» **Exercise objective**:
Repeat the material in full. Keep every line exactly as it is.

» **Supplied material**:

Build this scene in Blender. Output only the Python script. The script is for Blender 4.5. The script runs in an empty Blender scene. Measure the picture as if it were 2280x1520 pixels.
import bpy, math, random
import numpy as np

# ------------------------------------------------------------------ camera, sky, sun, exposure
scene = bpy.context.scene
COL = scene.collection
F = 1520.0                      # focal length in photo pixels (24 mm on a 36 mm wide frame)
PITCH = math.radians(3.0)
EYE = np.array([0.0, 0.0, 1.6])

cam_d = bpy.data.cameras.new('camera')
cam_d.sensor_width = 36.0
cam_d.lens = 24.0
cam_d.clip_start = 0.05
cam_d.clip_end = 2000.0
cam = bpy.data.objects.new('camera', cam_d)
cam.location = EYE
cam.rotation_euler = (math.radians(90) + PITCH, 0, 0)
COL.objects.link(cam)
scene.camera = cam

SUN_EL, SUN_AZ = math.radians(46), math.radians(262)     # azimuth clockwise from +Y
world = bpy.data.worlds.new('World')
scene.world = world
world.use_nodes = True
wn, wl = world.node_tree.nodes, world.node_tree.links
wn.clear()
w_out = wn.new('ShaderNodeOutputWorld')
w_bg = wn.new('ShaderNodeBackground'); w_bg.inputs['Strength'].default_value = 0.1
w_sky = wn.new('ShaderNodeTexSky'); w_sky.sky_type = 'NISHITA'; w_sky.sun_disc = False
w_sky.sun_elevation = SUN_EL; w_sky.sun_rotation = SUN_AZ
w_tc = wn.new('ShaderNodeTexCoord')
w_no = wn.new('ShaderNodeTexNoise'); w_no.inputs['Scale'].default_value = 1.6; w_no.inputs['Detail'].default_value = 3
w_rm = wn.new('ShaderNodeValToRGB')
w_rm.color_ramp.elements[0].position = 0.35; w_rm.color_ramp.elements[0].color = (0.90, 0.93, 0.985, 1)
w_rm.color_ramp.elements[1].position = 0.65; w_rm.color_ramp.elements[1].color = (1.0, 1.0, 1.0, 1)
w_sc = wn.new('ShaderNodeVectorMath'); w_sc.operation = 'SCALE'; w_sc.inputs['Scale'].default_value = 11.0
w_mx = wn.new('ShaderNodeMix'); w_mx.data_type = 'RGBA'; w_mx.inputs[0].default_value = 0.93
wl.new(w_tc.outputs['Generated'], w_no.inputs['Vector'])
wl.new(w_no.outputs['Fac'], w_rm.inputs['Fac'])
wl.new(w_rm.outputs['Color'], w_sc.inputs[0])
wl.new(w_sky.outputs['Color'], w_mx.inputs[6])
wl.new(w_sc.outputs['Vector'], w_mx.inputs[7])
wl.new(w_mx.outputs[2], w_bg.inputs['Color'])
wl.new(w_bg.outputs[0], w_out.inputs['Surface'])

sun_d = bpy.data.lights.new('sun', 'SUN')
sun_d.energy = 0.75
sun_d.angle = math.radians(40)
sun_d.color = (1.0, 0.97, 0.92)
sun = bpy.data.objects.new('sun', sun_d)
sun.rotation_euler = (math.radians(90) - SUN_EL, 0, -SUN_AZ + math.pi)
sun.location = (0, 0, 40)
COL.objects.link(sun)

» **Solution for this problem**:
Build this scene in Blender. Output only the Python script. The script is for Blender 4.5. The script runs in an empty Blender scene. Measure the picture as if it were 2280x1520 pixels.
import bpy, math, random
import numpy as np

# ------------------------------------------------------------------ camera, sky, sun, exposure
scene = bpy.context.scene
COL = scene.collection
F = 1520.0                      # focal length in photo pixels (24 mm on a 36 mm wide frame)
PITCH = math.radians(3.0)
EYE = np.array([0.0, 0.0, 1.6])

cam_d = bpy.data.cameras.new('camera')
cam_d.sensor_width = 36.0
cam_d.lens = 24.0
cam_d.clip_start = 0.05
cam_d.clip_end = 2000.0
cam = bpy.data.objects.new('camera', cam_d)
cam.location = EYE
cam.rotation_euler = (math.radians(90) + PITCH, 0, 0)
COL.objects.link(cam)
scene.camera = cam

SUN_EL, SUN_AZ = math.radians(46), math.radians(262)     # azimuth clockwise from +Y
world = bpy.data.worlds.new('World')
scene.world = world
world.use_nodes = True
wn, wl = world.node_tree.nodes, world.node_tree.links
wn.clear()
w_out = wn.new('ShaderNodeOutputWorld')
w_bg = wn.new('ShaderNodeBackground'); w_bg.inputs['Strength'].default_value = 0.1
w_sky = wn.new('ShaderNodeTexSky'); w_sky.sky_type = 'NISHITA'; w_sky.sun_disc = False
w_sky.sun_elevation = SUN_EL; w_sky.sun_rotation = SUN_AZ
w_tc = wn.new('ShaderNodeTexCoord')
w_no = wn.new('ShaderNodeTexNoise'); w_no.inputs['Scale'].default_value = 1.6; w_no.inputs['Detail'].default_value = 3
w_rm = wn.new('ShaderNodeValToRGB')
w_rm.color_ramp.elements[0].position = 0.35; w_rm.color_ramp.elements[0].color = (0.90, 0.93, 0.985, 1)
w_rm.color_ramp.elements[1].position = 0.65; w_rm.color_ramp.elements[1].color = (1.0, 1.0, 1.0, 1)
w_sc = wn.new('ShaderNodeVectorMath'); w_sc.operation = 'SCALE'; w_sc.inputs['Scale'].default_value = 11.0
w_mx = wn.new('ShaderNodeMix'); w_mx.data_type = 'RGBA'; w_mx.inputs[0].default_value = 0.93
wl.new(w_tc.outputs['Generated'], w_no.inputs['Vector'])
wl.new(w_no.outputs['Fac'], w_rm.inputs['Fac'])
wl.new(w_rm.outputs['Color'], w_sc.inputs[0])
wl.new(w_sky.outputs['Color'], w_mx.inputs[6])
wl.new(w_sc.outputs['Vector'], w_mx.inputs[7])
wl.new(w_mx.outputs[2], w_bg.inputs['Color'])
wl.new(w_bg.outputs[0], w_out.inputs['Surface'])

sun_d = bpy.data.lights.new('sun', 'SUN')
sun_d.energy = 0.75
sun_d.angle = math.radians(40)
sun_d.color = (1.0, 0.97, 0.92)
sun = bpy.data.objects.new('sun', sun_d)
sun.rotation_euler = (math.radians(90) - SUN_EL, 0, -SUN_AZ + math.pi)
sun.location = (0, 0, 40)
COL.objects.link(sun)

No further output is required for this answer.